計測結果とシミュレーション結果の差をヒストグラムにしたものが下図である。縦軸が度数、横軸が計測値とシミュレーション値の差を表している。この結果から、計測とシミュレーションとでは平均-1.68 dB程度の差があり、分布としては7.88 dB程度の広がりがあることが確認できた。電波の計測では、同一地点においても常に電波強度は変動を示す。今回の計測においてはその変動幅がおよそ10 dB程度に対し、平均で1.68 dB程度の差でシミュレーション結果が得られていることから、本シミュレーション結果については、実用的に利用可能な精度であると考えている。

計測値 – シミュレーション値 (dB)のヒストグラム

シミュレーション精度を高めるため、当初、樹木についてはシミュレーションモデルとして考慮に入れていなかったが、実測により、樹木により電波が遮蔽されるエリアは電波強度が弱まることが明らかになったため、改めてシミュレーションモデルに樹木を取り入れたところ、下図のように実測値とシミュレーション値の差を平均-0.498 dB程度まで小さくすることができた。

樹木を考慮した計測値 – シミュレーション値 (dB)のヒストグラム

基地局配置の最適化については、基地局を6局的確に配置することで、エリアの電波カバー率を最大にできる事が確認できた。

下左図に最適化前の電波カバーエリア、下右図に最適化後のカバーエリアの図を示す。濃い青の領域は電波が弱いことを示しており、最適化後のカバーエリアでは電波の弱い領域が少なくなったことが確認できた(カバーエリアの図の中の赤矢印の根元が基地局の配置位置を示しており、矢印の向きが電波の発射方向を示している。)。

左:最適化前の電波カバーエリアの図 右:最適化後の電波カバーエリアの図

今回、シミュレーションを実施したエリアでは、3D都市モデルが整備された後に建築された建物も含まれていたため、その建物については3D都市モデルを手作業で作成し、シミュレーションモデルに組み入れた。
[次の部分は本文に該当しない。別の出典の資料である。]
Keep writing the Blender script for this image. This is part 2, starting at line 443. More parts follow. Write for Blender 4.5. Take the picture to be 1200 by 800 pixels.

開発が活発な地域で精度高くシミュレーションを実施するためには、3D都市モデルの情報と実際の情報にずれが生じないよう、最新の状況を踏まえたデータを活用する必要がある。

参加ユーザーからのコメント

実証に参加した5Gや電波業務にかかわる事業者から、以下のコメントがあった。
・5G基地局の選定を事前に検討できるのは有用
・5Gネットワークの最適エリアを証明しやすい
・ドローン航路の予想に使える
・電波を見える化できることで電波に新しい価値が与えられる
・建物構造、道路環境のデータが詳細になればシミュレーション精度も上がるが、どこまで細かくモデル化するかの際限がなくなる
・街路灯、樹木などの付加データの収集が重要になる

今後の展望

今回の実証実験では、ローカル5Gの電波伝搬シミュレーションと、基地局の最適配置シミュレーションについて、オープンデータとして提供されている3D都市モデルを活用することで、より手軽かつ安価に行うことを可能とするワークフローの構築を試みた。これにより、通信の専門家や関連事業者以外でも、現地での事前調査にかかるコストを削減しつつ、机上で3D都市モデルを活用した電波伝搬シミュレーションや最適な基地局配置の検討が可能となる。これらにより、全国での5Gの早期ネットワークの整備・活用を促進するとともに、これを活用した新たなサービスの創出を目指していく。